### Required task
Write out the records again, exactly, leaving none out.

## Begin Excerpted records

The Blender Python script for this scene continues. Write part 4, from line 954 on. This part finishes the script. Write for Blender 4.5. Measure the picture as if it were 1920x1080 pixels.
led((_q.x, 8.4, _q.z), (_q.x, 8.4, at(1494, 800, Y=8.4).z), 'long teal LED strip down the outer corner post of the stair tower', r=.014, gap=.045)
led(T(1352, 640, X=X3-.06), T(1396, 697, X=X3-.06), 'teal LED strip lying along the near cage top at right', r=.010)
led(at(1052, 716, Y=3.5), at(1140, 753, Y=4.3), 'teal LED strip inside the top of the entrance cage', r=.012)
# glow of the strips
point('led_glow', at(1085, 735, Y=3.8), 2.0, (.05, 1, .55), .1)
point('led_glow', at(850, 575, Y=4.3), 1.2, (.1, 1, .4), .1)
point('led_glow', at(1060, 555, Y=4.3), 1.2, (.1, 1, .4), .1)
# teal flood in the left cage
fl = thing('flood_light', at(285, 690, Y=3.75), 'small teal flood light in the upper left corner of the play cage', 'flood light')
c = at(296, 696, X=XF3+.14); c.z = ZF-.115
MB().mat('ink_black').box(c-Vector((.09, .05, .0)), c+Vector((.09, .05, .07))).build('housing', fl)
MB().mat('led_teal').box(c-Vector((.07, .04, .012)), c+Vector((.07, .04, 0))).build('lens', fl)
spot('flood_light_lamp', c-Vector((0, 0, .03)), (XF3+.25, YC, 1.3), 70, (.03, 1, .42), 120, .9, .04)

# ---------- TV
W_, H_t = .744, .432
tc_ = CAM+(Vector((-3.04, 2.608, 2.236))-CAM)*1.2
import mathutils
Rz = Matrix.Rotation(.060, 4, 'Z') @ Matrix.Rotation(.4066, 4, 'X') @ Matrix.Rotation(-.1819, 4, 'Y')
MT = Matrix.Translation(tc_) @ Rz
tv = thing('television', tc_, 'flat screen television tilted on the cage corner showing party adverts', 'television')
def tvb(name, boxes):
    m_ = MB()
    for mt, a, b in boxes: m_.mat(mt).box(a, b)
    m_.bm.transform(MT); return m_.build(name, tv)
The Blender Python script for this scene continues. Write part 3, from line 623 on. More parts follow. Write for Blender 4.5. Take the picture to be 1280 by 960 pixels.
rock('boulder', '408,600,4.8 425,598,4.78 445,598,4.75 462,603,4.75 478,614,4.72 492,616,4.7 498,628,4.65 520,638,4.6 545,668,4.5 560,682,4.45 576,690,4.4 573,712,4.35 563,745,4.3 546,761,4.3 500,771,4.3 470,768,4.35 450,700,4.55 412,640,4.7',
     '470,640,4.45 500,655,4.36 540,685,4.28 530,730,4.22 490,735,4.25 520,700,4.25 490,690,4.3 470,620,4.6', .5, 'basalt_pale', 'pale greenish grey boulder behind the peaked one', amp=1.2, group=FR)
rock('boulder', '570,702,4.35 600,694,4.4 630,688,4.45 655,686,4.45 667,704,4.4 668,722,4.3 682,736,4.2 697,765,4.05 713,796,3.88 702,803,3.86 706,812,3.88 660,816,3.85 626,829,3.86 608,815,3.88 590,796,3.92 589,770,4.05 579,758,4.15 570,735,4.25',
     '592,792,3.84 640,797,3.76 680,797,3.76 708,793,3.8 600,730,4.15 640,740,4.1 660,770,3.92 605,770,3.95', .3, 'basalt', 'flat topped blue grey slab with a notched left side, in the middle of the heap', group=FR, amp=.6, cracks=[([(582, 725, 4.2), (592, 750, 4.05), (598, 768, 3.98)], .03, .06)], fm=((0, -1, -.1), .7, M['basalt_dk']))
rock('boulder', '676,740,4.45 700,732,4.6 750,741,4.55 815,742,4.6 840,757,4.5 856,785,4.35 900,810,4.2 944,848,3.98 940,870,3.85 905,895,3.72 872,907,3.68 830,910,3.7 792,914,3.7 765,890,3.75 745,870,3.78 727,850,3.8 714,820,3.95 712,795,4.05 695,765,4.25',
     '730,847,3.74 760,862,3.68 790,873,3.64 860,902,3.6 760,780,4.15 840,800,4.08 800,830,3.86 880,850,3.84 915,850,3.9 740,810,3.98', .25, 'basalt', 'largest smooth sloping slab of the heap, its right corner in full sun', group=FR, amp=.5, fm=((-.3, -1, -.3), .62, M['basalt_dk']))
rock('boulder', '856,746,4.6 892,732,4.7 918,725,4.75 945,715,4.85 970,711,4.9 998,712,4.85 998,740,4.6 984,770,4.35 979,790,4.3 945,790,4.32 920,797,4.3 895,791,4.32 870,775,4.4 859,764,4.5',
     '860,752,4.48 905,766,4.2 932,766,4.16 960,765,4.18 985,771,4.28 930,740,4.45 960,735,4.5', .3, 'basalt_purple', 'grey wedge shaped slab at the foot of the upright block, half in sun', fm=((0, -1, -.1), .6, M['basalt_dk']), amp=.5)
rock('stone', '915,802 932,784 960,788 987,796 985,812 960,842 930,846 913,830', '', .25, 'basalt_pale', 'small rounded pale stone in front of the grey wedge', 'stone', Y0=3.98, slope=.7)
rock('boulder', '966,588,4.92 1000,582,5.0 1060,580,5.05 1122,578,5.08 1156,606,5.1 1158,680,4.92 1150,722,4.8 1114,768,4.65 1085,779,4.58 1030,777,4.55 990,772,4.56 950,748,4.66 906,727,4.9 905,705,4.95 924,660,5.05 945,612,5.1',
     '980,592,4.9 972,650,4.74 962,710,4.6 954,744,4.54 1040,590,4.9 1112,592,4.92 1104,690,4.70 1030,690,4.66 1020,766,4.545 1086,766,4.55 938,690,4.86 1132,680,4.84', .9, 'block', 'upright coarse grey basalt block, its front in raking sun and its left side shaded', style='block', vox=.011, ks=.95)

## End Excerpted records

### Task answer
The Blender Python script for this scene continues. Write part 4, from line 954 on. This part finishes the script. Write for Blender 4.5. Measure the picture as if it were 1920x1080 pixels.
led((_q.x, 8.4, _q.z), (_q.x, 8.4, at(1494, 800, Y=8.4).z), 'long teal LED strip down the outer corner post of the stair tower', r=.014, gap=.045)
led(T(1352, 640, X=X3-.06), T(1396, 697, X=X3-.06), 'teal LED strip lying along the near cage top at right', r=.010)
led(at(1052, 716, Y=3.5), at(1140, 753, Y=4.3), 'teal LED strip inside the top of the entrance cage', r=.012)
# glow of the strips
point('led_glow', at(1085, 735, Y=3.8), 2.0, (.05, 1, .55), .1)
point('led_glow', at(850, 575, Y=4.3), 1.2, (.1, 1, .4), .1)
point('led_glow', at(1060, 555, Y=4.3), 1.2, (.1, 1, .4), .1)
# teal flood in the left cage
fl = thing('flood_light', at(285, 690, Y=3.75), 'small teal flood light in the upper left corner of the play cage', 'flood light')
c = at(296, 696, X=XF3+.14); c.z = ZF-.115
MB().mat('ink_black').box(c-Vector((.09, .05, .0)), c+Vector((.09, .05, .07))).build('housing', fl)
MB().mat('led_teal').box(c-Vector((.07, .04, .012)), c+Vector((.07, .04, 0))).build('lens', fl)
spot('flood_light_lamp', c-Vector((0, 0, .03)), (XF3+.25, YC, 1.3), 70, (.03, 1, .42), 120, .9, .04)

# ---------- TV
W_, H_t = .744, .432
tc_ = CAM+(Vector((-3.04, 2.608, 2.236))-CAM)*1.2
import mathutils
Rz = Matrix.Rotation(.060, 4, 'Z') @ Matrix.Rotation(.4066, 4, 'X') @ Matrix.Rotation(-.1819, 4, 'Y')
MT = Matrix.Translation(tc_) @ Rz
tv = thing('television', tc_, 'flat screen television tilted on the cage corner showing party adverts', 'television')
def tvb(name, boxes):
    m_ = MB()
    for mt, a, b in boxes: m_.mat(mt).box(a, b)
    m_.bm.transform(MT); return m_.build(name, tv)
The Blender Python script for this scene continues. Write part 3, from line 623 on. More parts follow. Write for Blender 4.5. Take the picture to be 1280 by 960 pixels.
rock('boulder', '408,600,4.8 425,598,4.78 445,598,4.75 462,603,4.75 478,614,4.72 492,616,4.7 498,628,4.65 520,638,4.6 545,668,4.5 560,682,4.45 576,690,4.4 573,712,4.35 563,745,4.3 546,761,4.3 500,771,4.3 470,768,4.35 450,700,4.55 412,640,4.7',
     '470,640,4.45 500,655,4.36 540,685,4.28 530,730,4.22 490,735,4.25 520,700,4.25 490,690,4.3 470,620,4.6', .5, 'basalt_pale', 'pale greenish grey boulder behind the peaked one', amp=1.2, group=FR)
rock('boulder', '570,702,4.35 600,694,4.4 630,688,4.45 655,686,4.45 667,704,4.4 668,722,4.3 682,736,4.2 697,765,4.05 713,796,3.88 702,803,3.86 706,812,3.88 660,816,3.85 626,829,3.86 608,815,3.88 590,796,3.92 589,770,4.05 579,758,4.15 570,735,4.25',
     '592,792,3.84 640,797,3.76 680,797,3.76 708,793,3.8 600,730,4.15 640,740,4.1 660,770,3.92 605,770,3.95', .3, 'basalt', 'flat topped blue grey slab with a notched left side, in the middle of the heap', group=FR, amp=.6, cracks=[([(582, 725, 4.2), (592, 750, 4.05), (598, 768, 3.98)], .03, .06)], fm=((0, -1, -.1), .7, M['basalt_dk']))
rock('boulder', '676,740,4.45 700,732,4.6 750,741,4.55 815,742,4.6 840,757,4.5 856,785,4.35 900,810,4.2 944,848,3.98 940,870,3.85 905,895,3.72 872,907,3.68 830,910,3.7 792,914,3.7 765,890,3.75 745,870,3.78 727,850,3.8 714,820,3.95 712,795,4.05 695,765,4.25',
     '730,847,3.74 760,862,3.68 790,873,3.64 860,902,3.6 760,780,4.15 840,800,4.08 800,830,3.86 880,850,3.84 915,850,3.9 740,810,3.98', .25, 'basalt', 'largest smooth sloping slab of the heap, its right corner in full sun', group=FR, amp=.5, fm=((-.3, -1, -.3), .62, M['basalt_dk']))
rock('boulder', '856,746,4.6 892,732,4.7 918,725,4.75 945,715,4.85 970,711,4.9 998,712,4.85 998,740,4.6 984,770,4.35 979,790,4.3 945,790,4.32 920,797,4.3 895,791,4.32 870,775,4.4 859,764,4.5',
     '860,752,4.48 905,766,4.2 932,766,4.16 960,765,4.18 985,771,4.28 930,740,4.45 960,735,4.5', .3, 'basalt_purple', 'grey wedge shaped slab at the foot of the upright block, half in sun', fm=((0, -1, -.1), .6, M['basalt_dk']), amp=.5)
rock('stone', '915,802 932,784 960,788 987,796 985,812 960,842 930,846 913,830', '', .25, 'basalt_pale', 'small rounded pale stone in front of the grey wedge', 'stone', Y0=3.98, slope=.7)
rock('boulder', '966,588,4.92 1000,582,5.0 1060,580,5.05 1122,578,5.08 1156,606,5.1 1158,680,4.92 1150,722,4.8 1114,768,4.65 1085,779,4.58 1030,777,4.55 990,772,4.56 950,748,4.66 906,727,4.9 905,705,4.95 924,660,5.05 945,612,5.1',
     '980,592,4.9 972,650,4.74 962,710,4.6 954,744,4.54 1040,590,4.9 1112,592,4.92 1104,690,4.70 1030,690,4.66 1020,766,4.545 1086,766,4.55 938,690,4.86 1132,680,4.84', .9, 'block', 'upright coarse grey basalt block, its front in raking sun and its left side shaded', style='block', vox=.011, ks=.95)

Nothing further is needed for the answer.